Initially, the Stones field will have two subsea production wells tied back to an FPSO and will have a daily production rate of 50,000 barrels. The Overseas Tampa is capable of taking on board six days production in 15 hours. The FPSO is located around 320 km southwest of New Orleans, which is within a day’s voyage. Phase I of the development is planned for completion in 2016 and this will be followed by a further six wells, which will be drilled at a later stage and connected to the FPSO.

OSG already has experience of transporting oil in the Gulf of Mexico. It commenced a timecharter in mid-2011 using the Overseas Cascade and Overseas Chinook shuttle tankers to lift oil from a Petrobras America operated

FPSO located at the Chinook and Cascade ultra-deepwater fields some 250 km from Louisiana’s coast.

In reaching its preliminary decision, the NVDC examined OSG’s proposal for certain work on the Overseas Tampa to be undertaken overseas, to determine if it would result in a loss of the tanker’s eligibility for a coastwise endorsement under the Jones Act.

The work proposed by OSG included:

  • Addition of a bow loading system consisting of a bow loading platform at about frames 95 to 110 with associated supporting systems and cargo pipe line.
  •  Addition of generator set for auxiliary power to bow thruster and bow loading equipment.
  • Addition of single electrically driven bow thruster with tunnel (not previously fitted) at around frames 95-105.
  • Conversion of main engine fixed pitch propulsion to controllable pitch propulsion and related upgrades; addition of main engine damper.

Other related work includes the high-tech automation of these components.

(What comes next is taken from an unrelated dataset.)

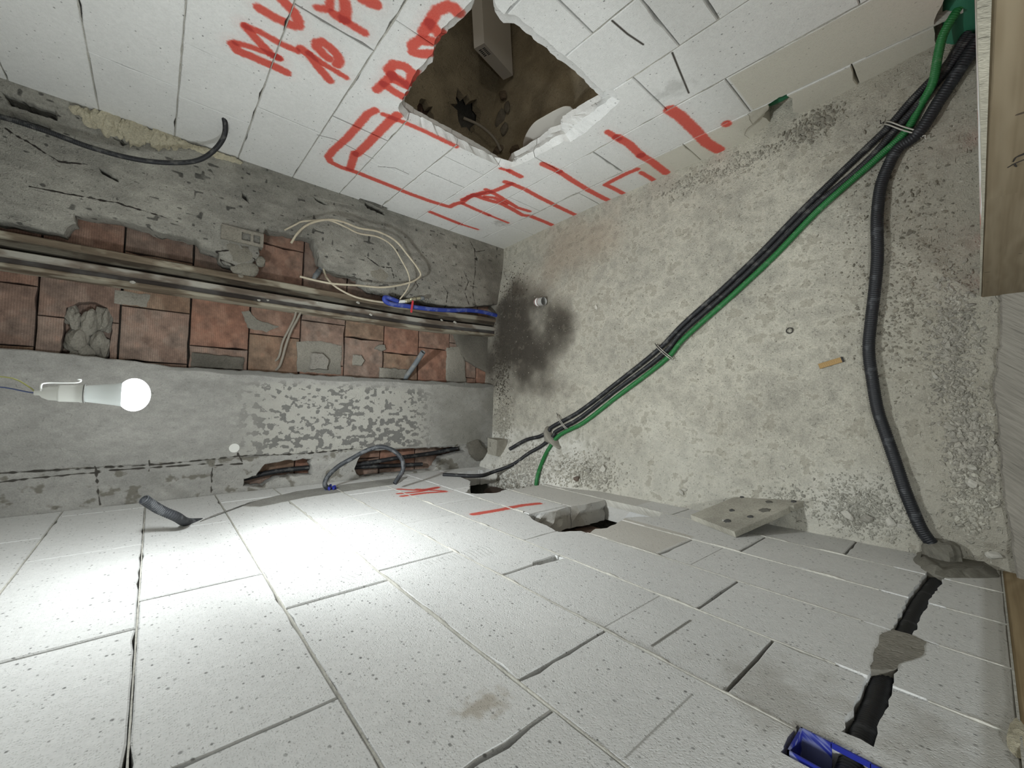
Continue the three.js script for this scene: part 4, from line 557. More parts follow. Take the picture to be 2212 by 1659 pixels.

The sections of the regulatory standard, US Code Title 46 – Shipping, used to evaluate whether a coastwise vessel that is rebuilt outside the US will retain the privileges, are the ‘major component test’ (46 CFR, Section 67.177 [a)]) and the ‘considerable part test’ (Section 67.177 [b]).

Difficulties arise because there is no regulatory definition of the term ‘major component test’, however, it has been deemed to relate to changes to the hull or superstructure.

The Court (Shipbuilders Council of America v. US Coast Guard, 578 F. 3d 234 (4th Cir. 2009)), further defined this as a new, separate and completely-constructed unit, built separate from and added to the vessel, which weighs more than 1.5% of the steelweight (or discounted lightship weight) of the vessel.

The ‘considerable parts test’ as defined says ‘a vessel is not considered rebuilt when the work performed on its hull or superstructure constitutes 7.5% or less of the vessel’s steelweight prior to the work’. The NVDC letter added that any separately constructed components to the hull or superstructure, whether or not deemed ‘major’ under the ‘major component test’, would count towards this 7.5% threshold.

The examination of the proposed modifications to Overseas Tampa was referred to the US Coast Guard’s Naval Architecture Division (NAD). Its report concluded that the OSG calculations for steelweight had included several non-structural components, such as piping and certain internal bulkheads and added 168.6 tonnes of weight. NAD, focusing on the items that formed part of the structural integrity and flotation envelope, such as underdeck reinforcements and thruster tunnel extensions, found that additional steelweight amounted to only 22.9 tonnes.

Using the OSG calculations, the combined steelweight and discounted lightship weight resulted in a 2.14% weight increase. The NAD evaluation produced a lower weight increase of 0.3%. In both cases the results were well within the 7.5% threshold.